What is needed
Stop after the line containing "of the pillar')": print each line exactly from the first line of the listing up to that point.
***
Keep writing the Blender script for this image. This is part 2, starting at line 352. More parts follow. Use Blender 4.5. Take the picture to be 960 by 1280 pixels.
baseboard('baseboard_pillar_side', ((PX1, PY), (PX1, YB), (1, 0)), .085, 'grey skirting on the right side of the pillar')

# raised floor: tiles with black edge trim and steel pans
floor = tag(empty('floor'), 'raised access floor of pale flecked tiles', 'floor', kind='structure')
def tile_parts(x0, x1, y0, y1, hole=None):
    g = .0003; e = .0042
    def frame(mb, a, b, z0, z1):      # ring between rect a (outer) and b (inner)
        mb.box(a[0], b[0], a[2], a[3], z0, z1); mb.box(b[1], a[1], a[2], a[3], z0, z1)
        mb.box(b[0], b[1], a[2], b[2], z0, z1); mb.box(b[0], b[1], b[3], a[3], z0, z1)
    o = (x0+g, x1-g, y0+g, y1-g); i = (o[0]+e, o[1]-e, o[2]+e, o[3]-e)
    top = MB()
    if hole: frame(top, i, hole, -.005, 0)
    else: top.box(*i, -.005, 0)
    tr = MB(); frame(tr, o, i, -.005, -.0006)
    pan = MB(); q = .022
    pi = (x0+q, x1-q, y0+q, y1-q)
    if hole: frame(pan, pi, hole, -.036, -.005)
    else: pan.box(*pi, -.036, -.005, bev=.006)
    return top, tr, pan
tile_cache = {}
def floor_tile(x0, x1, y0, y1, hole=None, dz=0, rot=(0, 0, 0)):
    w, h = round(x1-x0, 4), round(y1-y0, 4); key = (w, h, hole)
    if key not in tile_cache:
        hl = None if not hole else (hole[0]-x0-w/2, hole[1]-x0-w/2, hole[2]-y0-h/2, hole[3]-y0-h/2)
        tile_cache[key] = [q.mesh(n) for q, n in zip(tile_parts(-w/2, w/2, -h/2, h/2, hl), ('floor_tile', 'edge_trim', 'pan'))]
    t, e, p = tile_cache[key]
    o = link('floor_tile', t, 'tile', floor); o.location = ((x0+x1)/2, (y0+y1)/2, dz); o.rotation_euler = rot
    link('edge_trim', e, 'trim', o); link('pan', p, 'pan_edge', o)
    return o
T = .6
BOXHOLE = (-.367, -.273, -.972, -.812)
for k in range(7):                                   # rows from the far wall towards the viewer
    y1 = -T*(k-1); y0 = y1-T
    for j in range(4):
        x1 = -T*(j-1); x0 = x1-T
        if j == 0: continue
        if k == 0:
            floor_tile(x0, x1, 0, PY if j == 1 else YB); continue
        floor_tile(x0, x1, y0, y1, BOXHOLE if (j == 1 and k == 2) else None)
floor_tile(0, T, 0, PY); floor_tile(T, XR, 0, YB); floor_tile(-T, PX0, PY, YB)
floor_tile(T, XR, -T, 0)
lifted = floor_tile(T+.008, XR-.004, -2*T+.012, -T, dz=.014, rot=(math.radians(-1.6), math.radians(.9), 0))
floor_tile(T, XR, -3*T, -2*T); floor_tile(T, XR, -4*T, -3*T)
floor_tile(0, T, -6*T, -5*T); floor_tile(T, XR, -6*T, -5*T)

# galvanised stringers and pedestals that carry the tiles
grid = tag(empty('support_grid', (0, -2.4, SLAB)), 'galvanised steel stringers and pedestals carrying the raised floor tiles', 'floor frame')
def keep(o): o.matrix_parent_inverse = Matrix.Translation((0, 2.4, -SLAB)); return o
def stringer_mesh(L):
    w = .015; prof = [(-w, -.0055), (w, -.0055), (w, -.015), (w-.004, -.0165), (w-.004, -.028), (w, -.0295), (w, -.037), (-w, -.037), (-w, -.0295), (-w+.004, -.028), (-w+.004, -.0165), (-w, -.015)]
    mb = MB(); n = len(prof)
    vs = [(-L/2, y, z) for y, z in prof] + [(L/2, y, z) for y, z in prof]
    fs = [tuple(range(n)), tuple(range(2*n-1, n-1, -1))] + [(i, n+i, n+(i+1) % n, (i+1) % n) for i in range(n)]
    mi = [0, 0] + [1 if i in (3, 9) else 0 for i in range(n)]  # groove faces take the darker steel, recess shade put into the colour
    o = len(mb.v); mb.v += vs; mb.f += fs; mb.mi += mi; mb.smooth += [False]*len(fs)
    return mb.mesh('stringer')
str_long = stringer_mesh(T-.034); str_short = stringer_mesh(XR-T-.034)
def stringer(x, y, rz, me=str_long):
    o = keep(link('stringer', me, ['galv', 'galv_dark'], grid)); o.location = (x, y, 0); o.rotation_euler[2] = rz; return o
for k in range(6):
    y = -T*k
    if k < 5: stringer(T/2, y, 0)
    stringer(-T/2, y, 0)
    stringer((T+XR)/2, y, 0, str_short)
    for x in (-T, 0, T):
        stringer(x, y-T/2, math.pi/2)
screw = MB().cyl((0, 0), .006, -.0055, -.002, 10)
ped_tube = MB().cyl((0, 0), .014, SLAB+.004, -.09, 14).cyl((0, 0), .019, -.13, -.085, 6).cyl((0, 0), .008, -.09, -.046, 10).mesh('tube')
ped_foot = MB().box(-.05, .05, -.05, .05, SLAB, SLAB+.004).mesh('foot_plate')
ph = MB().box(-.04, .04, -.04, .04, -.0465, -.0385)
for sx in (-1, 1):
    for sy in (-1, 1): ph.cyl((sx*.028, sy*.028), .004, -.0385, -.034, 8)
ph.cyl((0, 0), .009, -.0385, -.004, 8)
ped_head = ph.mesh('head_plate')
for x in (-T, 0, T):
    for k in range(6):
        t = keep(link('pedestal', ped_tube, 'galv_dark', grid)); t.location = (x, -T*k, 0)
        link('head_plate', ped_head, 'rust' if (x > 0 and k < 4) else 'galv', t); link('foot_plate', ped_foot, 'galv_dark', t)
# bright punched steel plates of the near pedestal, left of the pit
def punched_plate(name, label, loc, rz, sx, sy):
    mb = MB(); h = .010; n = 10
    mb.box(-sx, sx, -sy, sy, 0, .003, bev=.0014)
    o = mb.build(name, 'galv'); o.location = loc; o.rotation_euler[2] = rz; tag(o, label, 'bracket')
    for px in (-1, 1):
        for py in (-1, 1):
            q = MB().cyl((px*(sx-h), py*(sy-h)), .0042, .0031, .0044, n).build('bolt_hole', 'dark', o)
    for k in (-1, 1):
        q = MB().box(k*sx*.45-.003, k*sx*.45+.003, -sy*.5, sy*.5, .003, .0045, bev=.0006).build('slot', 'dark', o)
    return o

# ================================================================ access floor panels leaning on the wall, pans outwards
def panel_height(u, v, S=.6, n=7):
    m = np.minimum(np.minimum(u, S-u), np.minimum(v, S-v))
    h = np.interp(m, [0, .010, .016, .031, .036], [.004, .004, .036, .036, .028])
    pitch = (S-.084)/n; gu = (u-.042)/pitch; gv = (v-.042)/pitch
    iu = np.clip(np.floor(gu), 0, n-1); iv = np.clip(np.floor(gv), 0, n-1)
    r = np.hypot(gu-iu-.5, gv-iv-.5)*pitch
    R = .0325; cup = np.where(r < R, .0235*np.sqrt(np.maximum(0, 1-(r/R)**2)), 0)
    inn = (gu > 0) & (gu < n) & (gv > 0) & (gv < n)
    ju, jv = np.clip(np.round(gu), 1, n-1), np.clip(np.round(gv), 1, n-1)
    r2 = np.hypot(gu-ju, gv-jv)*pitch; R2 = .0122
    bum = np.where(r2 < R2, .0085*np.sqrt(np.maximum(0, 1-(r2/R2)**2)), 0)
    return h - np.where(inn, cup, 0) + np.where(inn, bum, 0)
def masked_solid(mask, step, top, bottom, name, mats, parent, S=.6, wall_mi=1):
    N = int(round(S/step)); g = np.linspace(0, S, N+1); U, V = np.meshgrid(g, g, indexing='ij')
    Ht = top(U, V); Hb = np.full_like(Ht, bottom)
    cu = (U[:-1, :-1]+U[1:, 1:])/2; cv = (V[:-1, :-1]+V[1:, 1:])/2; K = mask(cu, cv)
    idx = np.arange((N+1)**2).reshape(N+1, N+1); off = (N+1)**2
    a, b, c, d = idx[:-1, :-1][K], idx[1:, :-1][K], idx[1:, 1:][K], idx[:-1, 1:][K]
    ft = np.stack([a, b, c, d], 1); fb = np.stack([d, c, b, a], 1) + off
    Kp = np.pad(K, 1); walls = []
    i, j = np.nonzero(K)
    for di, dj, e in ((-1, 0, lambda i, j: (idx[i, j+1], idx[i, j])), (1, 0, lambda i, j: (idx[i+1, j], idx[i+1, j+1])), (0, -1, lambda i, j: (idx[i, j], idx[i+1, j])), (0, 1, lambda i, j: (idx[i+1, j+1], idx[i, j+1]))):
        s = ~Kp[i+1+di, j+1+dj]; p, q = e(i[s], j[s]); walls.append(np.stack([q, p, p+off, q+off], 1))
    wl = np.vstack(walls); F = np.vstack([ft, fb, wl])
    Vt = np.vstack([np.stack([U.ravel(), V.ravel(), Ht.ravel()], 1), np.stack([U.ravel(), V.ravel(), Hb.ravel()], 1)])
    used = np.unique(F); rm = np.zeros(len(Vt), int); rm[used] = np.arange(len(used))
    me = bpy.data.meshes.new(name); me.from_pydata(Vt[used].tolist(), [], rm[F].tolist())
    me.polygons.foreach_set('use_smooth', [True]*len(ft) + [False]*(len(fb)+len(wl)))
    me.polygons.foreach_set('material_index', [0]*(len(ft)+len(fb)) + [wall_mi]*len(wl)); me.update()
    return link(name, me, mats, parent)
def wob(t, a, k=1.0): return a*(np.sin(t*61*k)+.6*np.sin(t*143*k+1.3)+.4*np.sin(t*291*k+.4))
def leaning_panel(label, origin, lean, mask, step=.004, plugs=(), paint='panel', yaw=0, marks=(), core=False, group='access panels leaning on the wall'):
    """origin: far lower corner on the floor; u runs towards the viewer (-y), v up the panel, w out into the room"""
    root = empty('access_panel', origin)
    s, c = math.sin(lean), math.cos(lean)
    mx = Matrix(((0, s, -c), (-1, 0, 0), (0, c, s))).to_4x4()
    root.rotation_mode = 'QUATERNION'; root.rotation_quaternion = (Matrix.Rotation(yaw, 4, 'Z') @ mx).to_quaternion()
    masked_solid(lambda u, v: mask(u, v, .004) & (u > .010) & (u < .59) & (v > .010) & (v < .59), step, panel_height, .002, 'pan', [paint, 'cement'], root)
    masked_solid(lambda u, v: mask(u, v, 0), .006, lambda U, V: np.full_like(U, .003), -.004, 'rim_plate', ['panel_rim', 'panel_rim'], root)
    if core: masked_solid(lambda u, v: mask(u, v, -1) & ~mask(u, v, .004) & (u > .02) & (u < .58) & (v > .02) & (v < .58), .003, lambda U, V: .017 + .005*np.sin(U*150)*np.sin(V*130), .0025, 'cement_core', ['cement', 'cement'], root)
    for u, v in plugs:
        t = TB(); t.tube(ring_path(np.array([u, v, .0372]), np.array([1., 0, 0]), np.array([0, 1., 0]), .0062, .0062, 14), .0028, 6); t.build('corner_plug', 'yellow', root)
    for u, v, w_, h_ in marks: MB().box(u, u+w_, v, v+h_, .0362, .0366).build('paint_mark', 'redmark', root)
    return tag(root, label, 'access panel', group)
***
Final result
Keep writing the Blender script for this image. This is part 2, starting at line 352. More parts follow. Use Blender 4.5. Take the picture to be 960 by 1280 pixels.
baseboard('baseboard_pillar_side', ((PX1, PY), (PX1, YB), (1, 0)), .085, 'grey skirting on the right side of the pillar')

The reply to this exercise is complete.